Requirements: Reply with one number: how many lines contain the word "picture".

Source data:

------------

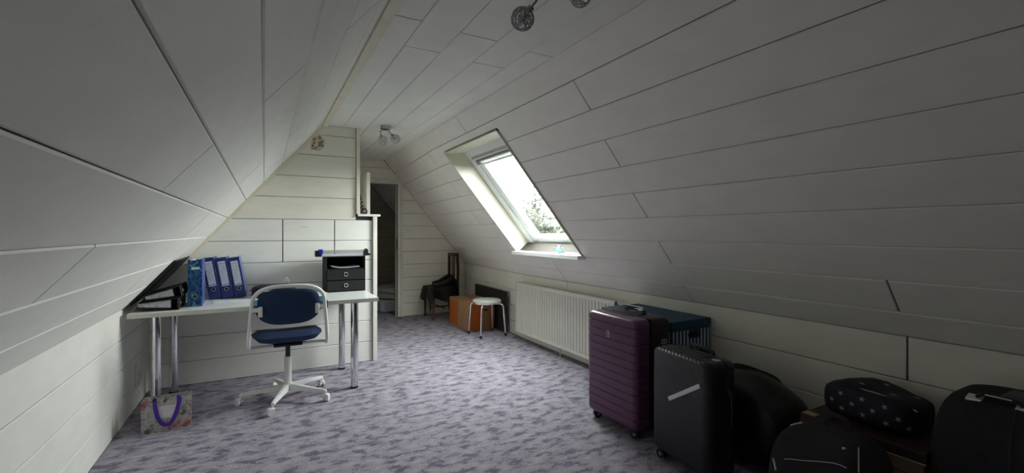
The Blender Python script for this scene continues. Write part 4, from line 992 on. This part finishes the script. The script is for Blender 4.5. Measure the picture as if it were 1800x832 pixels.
bm = BM(); span(bm, (-.005, -.10, Z1-.008), (.06, .155, Z1+.004), .003, 2); hp = link('telescopic_handle', bm, M['blackfoot'], t)
bm = BM(); span(bm, (-.060, -.13, Z1-.002), (-.052, .17, Z1+.003), .001, 1); link('zip_line', bm, M['zip'], hp)
bm = BM(); box(bm, (.085, .02, Z1+.038), (.045, .17, .004), .001, 1, rot=R('Y', 12)@R('Z', 12)); box(bm, (.06, -.05, Z1+.030), (.03, .09, .004), .001, 1, rot=R('Y', -15)@R('Z', -18)); link('luggage_tag', bm, M['chrome'], t)
# blue striped archive box on a black box
t = thing('black_storage_box', 'black fabric storage box on the floor behind the purple suitcase, carrying the blue box', 'box', (2.575, 2.47, 0))
bm = BM(); loft(bm, [(0, .185, .33, .02), (.44, .195, .345, .025), (.47, .195, .345, .025), (.484, .185, .335, .02)], 4); bk = link('box_body', bm, M['blackfab'], t, True)
bm = BM(); loft(bm, [(.43, .200, .350, .028), (.475, .200, .350, .028)], 4); link('lid_rim', bm, M['zip'], bk, True)
t = thing('striped_archive_box', 'blue cardboard archive box with grey striped ends stacked behind the purple suitcase', 'box', (2.575, 2.485, .485))
bm = BM(); span(bm, (-.190, -.350, 0), (.190, .350, .195), .003, 1); bd = link('box_body', bm, M['bluebox'], t)
bm = BM()
for k in range(11):
    x = -.178+.0345*k
    if 5 <= k <= 7: span(bm, (x, -.3512, .004), (x+.015, -.35, .085))
    else: span(bm, (x, -.3512, .004), (x+.015, -.35, .145))
link('grey_stripes', bm, M['label'], bd, kind='stuff')
bm = BM(); span(bm, (-.03, -.3525, .095), (.065, -.35, .125), .001, 1); link('hand_hole', bm, M['black'], bd)
bm = BM()
for k in range(18): span(bm, (-.1912, -.335+.038*k, .004), (-.190, -.318+.038*k, .145))
link('grey_stripes', bm, M['label'], bd, kind='stuff')
bm = BM(); span(bm, (-.197, -.358, .165), (.197, .358, .214), .004, 2); link('lid', bm, M['bluebox'], t)
bm = BM(); box(bm, (.02, -.31, .2152), (.022, .010, .002), rot=R('Z', 20)); link('small_sticker', bm, M['paper'], t)
# black ribbed suitcase
t = thing('black_suitcase', 'black diagonally ribbed hard-shell suitcase with a silver bar across its face', 'suitcase', (2.060, 1.703, 0), math.radians(-8))
HX, HY, Z0, Z1 = .102, .218, .050, .640
bm = BM(); loft(bm, groove_secs(Z0, Z1, HX, HY, .042, []), 7); sh = link('shell', bm, M['ribbed'], t, True)
bm = BM(); r0 = groove_secs(Z0-.001, Z1+.001, HX+.001, HY+.0015, .055, []); loft(bm, [(z, .006, hy, .004, .03, 0) for z, hx_, hy, r in r0], 3); link('zip_band', bm, M['zip'], sh)
bm = BM(); rr = groove_secs(Z0, Z1, HX, HY, .055, []); loft(bm, [(z, .003, hy+.001, .002, -.065, 0) for z, hx_, hy, r in rr], 3); link('shell_seam', bm, M['zip'], sh)
bm = BM(); v_ = box(bm, (-HX-.003, -.055, .450), (.007, .275, .024), .003, 2, rot=R('X', -32)); link('silver_bar', bm, mat('silver_bar', (.66, .66, .68), .35, .2), t)
for x in (-.065, .065):
    for y in (-.165, .165): twin_wheel(t, x, y, .9 if y < 0 else .2)
bm = BM(); P = [Vector((.07, -.085, Z1-.006)), Vector((.07, -.075, Z1+.016)), Vector((.07, 0, Z1+.022)), Vector((.07, .075, Z1+.016)), Vector((.07, .085, Z1-.006))]; tube(bm, crom(P, 4), .01, 8, flat=(.024, .012)); link('carry_handle', bm, M['blackfoot'], t, True)
bm = BM(); span(bm, (-.02, -.10, Z1-.006), (.04, .10, Z1+.004), .003, 2); link('telescopic_handle', bm, M['blackfoot'], t)
bm = BM(); box(bm, (.005, -.170, Z1+.002), (.030, .034, .006), .002, 2); tg_ = link('tag', bm, M['paper'], t)
bm = BM(); box(bm, (.004, -.170, Z1+.0055), (.018, .012, .002)); link('tag_print', bm, mat('pink_print', (.45, .06, .09), .5), tg_)
bm = BM(); P = [Vector((.03, -HY-.002, .30)), Vector((.032, -HY-.026, .33)), Vector((.032, -HY-.030, .40)), Vector((.032, -HY-.026, .47)), Vector((.03, -HY-.002, .50))]; tube(bm, crom(P, 4), .01, 8, flat=(.022, .010)); link('side_handle', bm, M['blackfoot'], t, True)
# ------------------------------------------------------------------ slumped black holdall behind it
t = thing('black_holdall', 'glossy black slumped holdall between the black suitcase and the knee wall', 'bag', (2.50, 1.66, 0), math.radians(4))
def slump(v):
    k = (v.z+.23)/.46
    return v+Vector((.02*math.sin(7*v.y), .0, .020*math.sin(11*v.y+2)*k-.09*max(0, -v.y-.02)*k*1.6-.015*math.sin(23*v.x+9*v.y)*k))
bm = BM(); blob(bm, (0, 0, .235), (.195, .315, .235), 3.4, 56, 30, f=slump); hb = link('bag_body', bm, M['blacknylon'], t, True)
bm = BM(); tube(bm, crom([Vector((-.05, .28, .40)), Vector((-.06, .16, .462)), Vector((-.05, .0, .470)), Vector((-.05, -.14, .44)), Vector((-.04, -.27, .36))], 5), .01, 8, flat=(.012, .006)); link('zip', bm, M['zip'], hb, True)
for x in (-.12, .09):
    bm = BM(); tube(bm, crom([Vector((x-.04, .17, .39)), Vector((x, .15, .465)), Vector((x+.01, .0, .463)), Vector((x, -.12, .435)), Vector((x-.04, -.15, .34))], 5), .01, 8, flat=(.032, .006)); link('strap_handle', bm, M['blackfab'], hb, True)
bm = BM(); cyl(bm, (-.205, .10, .36), (-.212, .10, .36), .010, n=14); cyl(bm, (-.19, -.05, .30), (-.20, -.05, .30), .006, n=12); link('rivet', bm, M['steel'], hb)
# ------------------------------------------------------------------ lidded carton with star bag on it
t = thing('lidded_carton', 'brown cardboard carton with a dark lid under the star-patterned bag', 'box', (2.545, 1.04, 0))
bm = BM(); span(bm, (-.195, -.235, 0), (.195, .235, .385), .003, 1); bd = link('carton_body', bm, mat('brown_carton', (.26, .18, .12), .8), t)
bm = BM()
for z in (.10, .20, .295): span(bm, (-.1962, -.235, z), (-.195, .235, z+.004)); span(bm, (-.195, -.2362, z), (.195, -.235, z+.004))
link('crease', bm, mat('crease_brown', (.10, .055, .03), .8), bd, kind='stuff')
bm = BM(); span(bm, (-.205, -.245, .355), (.205, .245, .402), .004, 2); ld = link('lid', bm, mat('dark_maroon_card', (.035, .012, .014), .55), t)
bm = BM(); span(bm, (-.206, -.245, .357), (-.205, .245, .361)); link('lid_edge', bm, M['deskedge'], ld)
bm = BM(); box(bm, (-.175, .210, .404), (.045, .06, .004), .001, 1); link('tan_flap', bm, mat('tan_flap', (.40, .30, .18), .7), ld)
t = thing('star_print_bag', 'dark navy soft bag printed with pale stars lying on the lidded carton', 'bag', (2.565, 1.055, .403))
def sb_(v):
    k = (v.z+.075)/.15
    return v+Vector((.006*math.sin(20*v.y), 0, k*(.012*math.sin(8*v.y+1)+.008*math.sin(25*v.y+12*v.x))-.05*k*max(0, -v.y-.05)))
bm = BM(); blob(bm, (0, 0, .078), (.145, .190, .078), 4.2, 56, 26, f=sb_); bd = link('bag_body', bm, mat('navy_print_fabric', (.008, .009, .020), .7, var=.2, scale=40, bump=.4, bscale=120), t, True)
bm = BM(); tube(bm, crom([Vector((-.09, .185, .135)), Vector((-.095, .10, .150)), Vector((-.095, .0, .158)), Vector((-.095, -.10, .148)), Vector((-.09, -.185, .12))], 4), .003, 6); link('zip', bm, M['steel'], bd, True)
rs_ = random.Random(8); dg = None
def star(c, n, r, ph):
    n = Vector(n).normalized(); a = n.orthogonal().normalized(); b_ = n.cross(a); bm = BM(); c = Vector(c)
    P = []
    for k in range(10):
        q = ph+PI*k/5; rr_ = r if k % 2 == 0 else r*.42; P.append(c+a*math.cos(q)*rr_+b_*math.sin(q)*rr_)
    A = [bm.verts.new(p+n*.0022) for p in P]; B = [bm.verts.new(p-n*.004) for p in P]; bm.faces.new(A)
    for k in range(10): bm.faces.new((A[k], A[(k+1) % 10], B[(k+1) % 10], B[k]))
    link('printed_star', bm, M['starw'], bd)
M['starw'] = mat('pale_star_print', (.30, .31, .32), .7)
import mathutils
bvh = mathutils.bvhtree.BVHTree.FromPolygons([v.co for v in bd.data.vertices], [tuple(p.vertices) for p in bd.data.polygons])
for y, z in ((.175, .115), (.17, .055), (.13, .085), (.09, .125), (.085, .055), (.04, .09), (.0, .125), (-.005, .055), (-.045, .088), (-.09, .120), (-.095, .05), (-.135, .08), (-.165, .045)):
    h_ = bvh.ray_cast(Vector((-.4, y, z)), Vector((1, 0, 0)))
    if h_[0] is not None: star(h_[0], h_[1] if h_[1].x < 0 else -h_[1], .013, rs_.uniform(0, 6))
for x, y in ((-.07, .14), (.02, .10), (-.05, .04), (.05, -.02), (-.04, -.08), (.04, -.14), (.09, .06)):
    h_ = bvh.ray_cast(Vector((x, y, .5)), Vector((0, 0, -1)))
    if h_[0] is not None: star(h_[0], h_[1] if h_[1].z > 0 else -h_[1], .013, rs_.uniform(0, 6))
# ------------------------------------------------------------------ backpack lying in front
t = thing('black_backpack', 'black backpack with thin reflective piping standing in front of the lidded carton', 'backpack', (2.06, 1.02, 0), math.radians(8))
def bp(v):
    k = max(0, v.z)/.24
    return v+Vector((.05*k+.008*math.sin(19*v.y), 0, -.10*k*max(0, -v.x-.02)-.012*math.sin(13*v.y+1)*k))
bm = BM(); blob(bm, (0, 0, .235), (.16, .205, .235), 3.2, 52, 30, f=bp); bd = link('pack_body', bm, M['blackfab'], t, True)
bm = BM(); blob(bm, (-.155, -.01, .16), (.045, .15, .13), 3.4, 32, 16); pk = link('front_pocket', bm, M['blacknylon'], t, True)
bvb = mathutils.bvhtree.BVHTree.FromPolygons([v.co for v in bd.data.vertices], [tuple(p.vertices) for p in bd.data.polygons])
def on_pack(x, y):
    h_ = bvb.ray_cast(Vector((x, y, 1)), Vector((0, 0, -1))); return (h_[0] or Vector((x, y, .4)))+Vector((0, 0, .002))
def pipe(pts_, r): 
    bm = BM(); tube(bm, [on_pack(x, y) for x, y in pts_], r, 6); link('reflective_piping', bm, M['reflect'], bd, True)
def lerp(a, b_, n): return [(a[0]+(b_[0]-a[0])*k/n, a[1]+(b_[1]-a[1])*k/n) for k in range(n+1)]
pipe(lerp((-.115, .12), (-.11, -.10), 10), .0016)
pipe(lerp((-.125, .150), (-.105, .168), 4), .004)
pipe(lerp((.02, .150), (.055, .115), 4), .004)
pipe(lerp((-.03, -.115), (-.10, -.135), 5), .002)
bm = BM(); box(bm, on_pack(-.06, -.075), (.014, .010, .004)); link('small_badge', bm, M['reflect'], bd)
bm = BM(); tube(bm, crom([Vector((.11, .04, .455)), Vector((.115, .03, .50)), Vector((.115, -.03, .50)), Vector((.11, -.04, .455))], 4), .01, 8, flat=(.022, .006)); link('grab_loop', bm, M['zip'], bd, True)
for y in (-.09, .09):
    bm = BM(); tube(bm, crom([Vector((.15, y, .43)), Vector((.205, y, .38)), Vector((.215, y, .22)), Vector((.165, y*1.2, .06))], 4), .01, 8, flat=(.055, .014)); link('shoulder_strap', bm, M['zip'], bd, True)
# ------------------------------------------------------------------ big black trolley case at the edge of the picture
t = thing('black_trolley_case', 'big black soft case with rounded top and bright handle mounts beside the star-print bag', 'suitcase', (2.50, .445, 0), math.radians(0))
HX, HY, Z0, Z1 = .235, .340, .03, .675
S = [(Z0+.0, HX-.02, HY-.02, .08), (Z0+.02, HX, HY, .10), (.40, HX, HY, .11)]
for k in range(1, 9):
    a = PI/2*k/8; S.append((.40+(Z1-.40)*math.sin(a), HX-.10*(1-math.cos(a)), HY-.075*(1-math.cos(a))**1.3, .11))
S.append((Z1+.002, HX-.13, HY-.12, .08))
bm = BM(); loft(bm, S, 8); bd = link('case_body', bm, M['blackfab'], t, True)
bm = BM(); span(bm, (-.09, -.20, Z1-.012), (.09, .17, Z1+.006), .006, 2); tp = link('handle_tray', bm, M['blackfoot'], t, True)
for y in (.215, .085):
    bm = BM(); box(bm, (-.135, y, Z1-.004), (.040, .045, .014), .004, 2, rot=R('Y', -18)); link('bright_mount', bm, mat('bright_metal_mount', (.80, .80, .82), .25, .4), t)
bm = BM(); box(bm, (-.145, .150, Z1+.020), (.006, .07, .004), .001, 1); link('handle_edge', bm, M['reflect'], t)
bm = BM(); P = [Vector((-.13, .21, Z1+.002)), Vector((-.13, .19, Z1+.016)), Vector((-.13, .11, Z1+.016)), Vector((-.13, .09, Z1+.002))]; tube(bm, crom(P, 4), .01, 8, flat=(.026, .012)); link('carry_handle', bm, M['zip'], t, True)
for x in (-.16, .16):
    for y in (-.25, .25): twin_wheel(t, x, y, .2)
bm = BM(); S2 = [(z, hx+.002, hy*0+.004, .003, 0, .10) for z, hx, hy, r in S]; loft(bm, S2, 2); link('zip_seam', bm, M['zip'], bd)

------------

Answer for the task: 2